If a large number of altcoins are locked in ETFs, it could reduce the circulating supply and potentially exacerbate volatility in the underlying spot market.
Our Perspective
As Ethereum struggles, the gold rush for altcoin ETFs reveals the power of narrative over performance. Everyone is captivated by an ironic phenomenon: people are flocking to altcoins while Ethereum, as one of the pioneers, continues to incur losses. What they need to focus on is not replicating Ethereum ETFs but leveraging the lessons from its failures.
Smart issuers are already planning different routes.
Canary Capital's application for a staking TRX ETF is the most evident evidence of this strategic shift. By introducing staking yields—which are precisely what Ethereum ETFs lack—they are addressing the core structural flaws that have led to significant outflows from Ethereum in recent weeks.

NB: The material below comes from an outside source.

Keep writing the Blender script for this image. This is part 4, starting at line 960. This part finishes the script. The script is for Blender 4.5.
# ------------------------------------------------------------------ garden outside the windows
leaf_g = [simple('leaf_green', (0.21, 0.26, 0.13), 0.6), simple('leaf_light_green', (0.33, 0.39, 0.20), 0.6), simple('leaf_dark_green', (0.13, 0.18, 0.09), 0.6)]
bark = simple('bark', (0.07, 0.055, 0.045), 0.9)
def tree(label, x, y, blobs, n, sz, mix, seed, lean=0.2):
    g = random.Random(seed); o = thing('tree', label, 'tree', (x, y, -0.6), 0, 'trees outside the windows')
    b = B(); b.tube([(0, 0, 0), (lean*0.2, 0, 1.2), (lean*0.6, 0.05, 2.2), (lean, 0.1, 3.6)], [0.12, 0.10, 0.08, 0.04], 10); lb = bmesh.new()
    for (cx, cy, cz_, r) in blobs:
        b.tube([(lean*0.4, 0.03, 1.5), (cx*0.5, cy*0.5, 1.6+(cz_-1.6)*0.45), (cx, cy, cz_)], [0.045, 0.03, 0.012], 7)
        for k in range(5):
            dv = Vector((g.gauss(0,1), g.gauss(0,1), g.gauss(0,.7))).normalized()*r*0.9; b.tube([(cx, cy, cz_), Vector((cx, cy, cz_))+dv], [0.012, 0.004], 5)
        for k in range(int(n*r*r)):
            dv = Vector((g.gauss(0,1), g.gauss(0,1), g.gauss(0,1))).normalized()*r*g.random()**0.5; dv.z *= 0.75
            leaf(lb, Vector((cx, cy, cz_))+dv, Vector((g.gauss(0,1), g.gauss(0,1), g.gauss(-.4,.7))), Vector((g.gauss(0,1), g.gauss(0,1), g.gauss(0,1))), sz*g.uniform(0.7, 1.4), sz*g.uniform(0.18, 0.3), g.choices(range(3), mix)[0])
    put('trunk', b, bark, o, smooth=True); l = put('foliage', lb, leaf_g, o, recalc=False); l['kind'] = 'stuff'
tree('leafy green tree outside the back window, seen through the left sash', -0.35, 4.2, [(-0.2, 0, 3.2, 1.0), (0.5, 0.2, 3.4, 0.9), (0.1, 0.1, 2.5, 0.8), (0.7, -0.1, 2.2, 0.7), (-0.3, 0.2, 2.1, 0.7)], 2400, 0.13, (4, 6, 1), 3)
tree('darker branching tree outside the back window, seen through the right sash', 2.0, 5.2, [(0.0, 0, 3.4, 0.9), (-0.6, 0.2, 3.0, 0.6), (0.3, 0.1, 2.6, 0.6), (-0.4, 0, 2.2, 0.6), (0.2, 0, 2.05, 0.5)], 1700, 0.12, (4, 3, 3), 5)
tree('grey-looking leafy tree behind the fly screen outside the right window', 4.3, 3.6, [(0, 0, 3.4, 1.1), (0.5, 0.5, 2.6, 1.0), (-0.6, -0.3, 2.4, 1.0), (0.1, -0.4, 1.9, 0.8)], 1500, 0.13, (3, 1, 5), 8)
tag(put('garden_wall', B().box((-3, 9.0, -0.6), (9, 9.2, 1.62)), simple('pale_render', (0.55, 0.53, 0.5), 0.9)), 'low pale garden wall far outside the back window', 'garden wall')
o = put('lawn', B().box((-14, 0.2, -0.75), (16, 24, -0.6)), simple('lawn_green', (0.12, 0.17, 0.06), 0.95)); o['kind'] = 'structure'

The "Atkins Effect" merely provides the opportunity.
The catalyst is the recognition that the failure of Ethereum ETFs is not because they are ETFs, but because they cannot replace native Ethereum. When investors compare ETHE's 2.5% fee and zero staking yield with simply holding Ethereum, the decision becomes mathematically obvious.
Analysts' predictions for altcoin ETFs indicate that this is not just blind optimism. These predictions suggest that, in the face of Ethereum's complex narrative failing, specific altcoins with clearer value propositions can succeed.
The ultimate big winner may be the small-cap tokens with the greatest growth potential. The trillion-dollar valuations of Bitcoin and Ethereum limit their upside potential, but precisely targeted altcoin ETFs may offer the growth multiples that institutional investors crave.
Ethereum ETFs are not just a cautionary tale; they may become the sacrificial pioneers that pave the way for a more successful second wave. The current failures of Ethereum ETFs will not prove that cryptocurrency ETFs do not work; rather, they will provide the necessary market feedback to make the next generation operate more effectively.